» **WHAT IS BEING ASKED**:
Everything from the line with "What Blender Python" through the line with "R = math.radians", inclusive, should be repeated exactly, except the pictures.

** START OF DATA ROWS **

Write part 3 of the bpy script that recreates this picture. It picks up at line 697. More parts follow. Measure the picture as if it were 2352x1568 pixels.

** END OF DATA ROWS **
** START OF DATA ROWS **

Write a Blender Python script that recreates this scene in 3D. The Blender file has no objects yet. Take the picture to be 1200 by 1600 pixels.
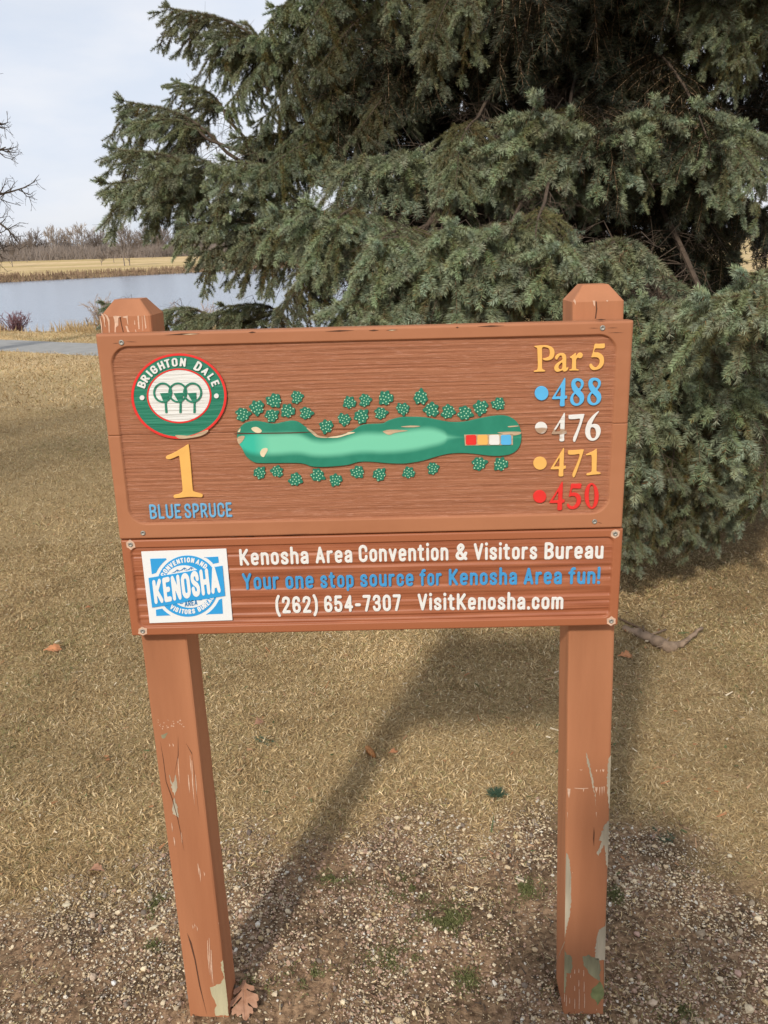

** END OF DATA ROWS **
** START OF DATA ROWS **

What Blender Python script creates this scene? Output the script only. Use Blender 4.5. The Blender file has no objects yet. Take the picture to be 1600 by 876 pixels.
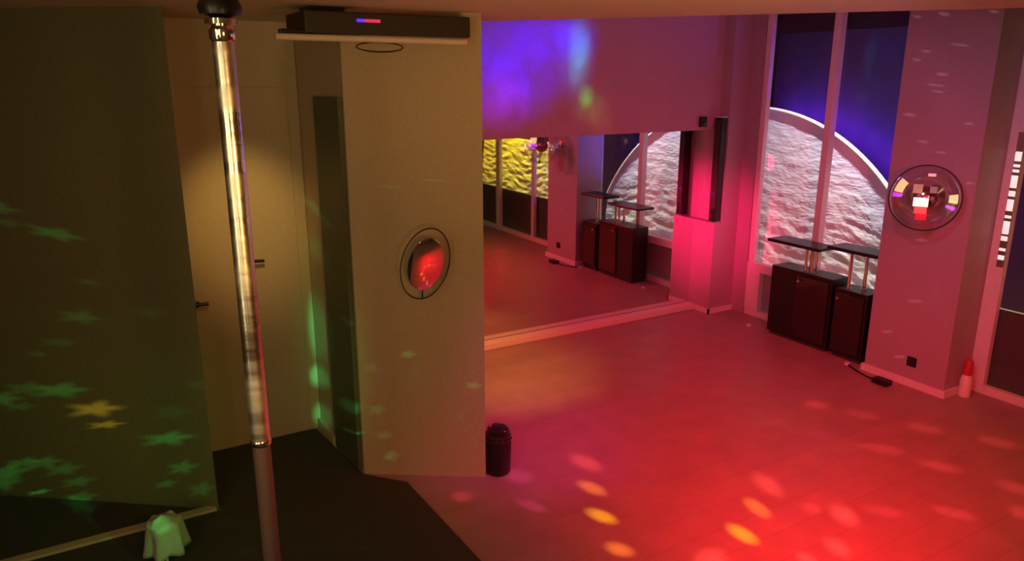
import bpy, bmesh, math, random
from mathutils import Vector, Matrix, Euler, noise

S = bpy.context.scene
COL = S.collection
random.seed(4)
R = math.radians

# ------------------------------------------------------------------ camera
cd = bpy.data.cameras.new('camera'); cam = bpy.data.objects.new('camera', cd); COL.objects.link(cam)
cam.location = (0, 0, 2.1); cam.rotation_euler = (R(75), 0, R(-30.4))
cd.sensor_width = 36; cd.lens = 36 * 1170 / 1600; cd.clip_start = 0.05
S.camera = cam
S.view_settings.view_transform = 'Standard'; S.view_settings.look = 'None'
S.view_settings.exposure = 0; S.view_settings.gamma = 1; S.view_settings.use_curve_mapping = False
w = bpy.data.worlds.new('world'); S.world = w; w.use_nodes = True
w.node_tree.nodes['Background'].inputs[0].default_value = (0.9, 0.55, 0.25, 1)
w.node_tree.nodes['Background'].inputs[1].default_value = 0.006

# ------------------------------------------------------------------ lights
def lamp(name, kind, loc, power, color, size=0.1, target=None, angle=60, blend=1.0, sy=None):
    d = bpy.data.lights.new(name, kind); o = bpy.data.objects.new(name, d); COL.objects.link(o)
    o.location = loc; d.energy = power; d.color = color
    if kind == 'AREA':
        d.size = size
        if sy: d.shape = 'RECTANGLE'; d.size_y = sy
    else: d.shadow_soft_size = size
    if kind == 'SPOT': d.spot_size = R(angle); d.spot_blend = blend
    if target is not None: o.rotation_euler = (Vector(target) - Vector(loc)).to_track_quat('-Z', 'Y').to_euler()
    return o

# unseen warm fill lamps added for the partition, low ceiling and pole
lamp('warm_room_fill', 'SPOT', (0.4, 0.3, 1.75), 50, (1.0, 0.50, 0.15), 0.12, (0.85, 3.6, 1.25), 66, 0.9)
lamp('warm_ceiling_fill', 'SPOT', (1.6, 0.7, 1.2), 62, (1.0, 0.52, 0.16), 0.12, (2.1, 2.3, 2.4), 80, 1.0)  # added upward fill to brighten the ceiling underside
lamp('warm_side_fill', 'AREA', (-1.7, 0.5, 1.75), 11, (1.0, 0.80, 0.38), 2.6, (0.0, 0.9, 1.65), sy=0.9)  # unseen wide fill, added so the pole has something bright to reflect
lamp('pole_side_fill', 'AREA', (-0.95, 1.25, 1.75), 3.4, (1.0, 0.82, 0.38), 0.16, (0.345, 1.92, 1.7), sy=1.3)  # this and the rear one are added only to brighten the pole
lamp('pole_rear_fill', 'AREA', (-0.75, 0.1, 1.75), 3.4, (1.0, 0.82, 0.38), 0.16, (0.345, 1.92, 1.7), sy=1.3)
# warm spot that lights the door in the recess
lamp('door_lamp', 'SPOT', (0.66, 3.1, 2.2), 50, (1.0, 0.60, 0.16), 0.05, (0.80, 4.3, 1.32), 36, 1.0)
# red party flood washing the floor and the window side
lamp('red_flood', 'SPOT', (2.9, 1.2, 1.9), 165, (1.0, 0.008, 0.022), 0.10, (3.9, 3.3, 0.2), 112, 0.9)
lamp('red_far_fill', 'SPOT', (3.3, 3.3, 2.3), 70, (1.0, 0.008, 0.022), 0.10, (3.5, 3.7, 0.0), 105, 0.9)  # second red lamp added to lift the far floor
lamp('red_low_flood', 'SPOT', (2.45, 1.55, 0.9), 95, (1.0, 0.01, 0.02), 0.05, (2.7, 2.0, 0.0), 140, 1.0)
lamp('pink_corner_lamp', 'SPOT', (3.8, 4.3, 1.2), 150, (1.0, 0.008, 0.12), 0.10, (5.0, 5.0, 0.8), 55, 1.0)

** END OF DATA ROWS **

» **RESPONSE**:
What Blender Python script creates this scene? Output the script only. Use Blender 4.5. The Blender file has no objects yet. Take the picture to be 1600 by 876 pixels.
import bpy, bmesh, math, random
from mathutils import Vector, Matrix, Euler, noise

S = bpy.context.scene
COL = S.collection
random.seed(4)
R = math.radians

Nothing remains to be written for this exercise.